Thursday, 8 July 2010

Horseland



May Star was born on the 1st of May 1998. An Icelandic foal taking her first few tottery steps below the great western glacier of Snæfellsjökull. Named in a burst of revolutionary zeal, twelve years later she finds herself taking me on a gentle tourist trek around her domain.

She uses just her first and second gears, a sedate walk across a summer wildflower meadow towards the seashore and then a brisk trot along the lava sands. Sensibly, she keeps her other three available gaits under wraps, realising that she has a rather tentative day tripper on board rather than a seasoned horseman in a horned hat. May Star is a five-gaiter mare, capable of the additional steps and paces that are the unique inheritance of the pure-bred Icelandic horse - the tolt and the flying pace both of which allow the horse to cover slippery, sharp-edged terrain with relative ease.

She is a beautiful horse. I got into trouble for describing her as a 'pony' before I first mounted her and from the saddle looking out over that straw mane she is definitely all horse. Although there is apparently no equivalent word for the mildly disparaging 'pony' in Icelandic, there are over a hundred different specialist terms for describing the colour of an Icelandic horse's coat.

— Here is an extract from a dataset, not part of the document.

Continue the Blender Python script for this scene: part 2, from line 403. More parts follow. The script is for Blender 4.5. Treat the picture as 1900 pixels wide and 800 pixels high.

May Star is a blonde to my untutored, easily pleased eye but by the time I was bobbing up and down on her back, I had learned sufficient horse manners not to mention this to her. We crossed a small meltwater stream rushing over its bed of jagged volcanic debris without missing a beat.

Riding through an Icelandic landscape, it's easy to see why it has spawned a whole cast of spirit dwellers or the 'hidden people' as they are known. To the unseeing eye it is empty. To those watching we are a familiar couple plodding along. A hoary urban myth beloved of travel guide writers is that one in four Icelanders claim to have had intimate relations with elves or hobgoblins or sprites or trolls or whoever, depending on their base muggle taste presumably. I wonder who May Star sees in the Atlantic spray as we trot along the tide mark.

Iceland is a spectacular geology lesson laid out for all the hand-rubbing glee of generations of geography field trip organisers. The Snæfellsjökull's gleaming peak teases us like a shy bride behind her shifting veil of cloud. Ahead of us lies the petrified lava field of Budahraun - a fan-shaped arrested estuary of volcanic overspill - as if a giant's pot of treacle had boiled over and then been frozen solid in a twitch of the ice queen's wand.

My queen for the day is leading me on towards the midnight sun and home.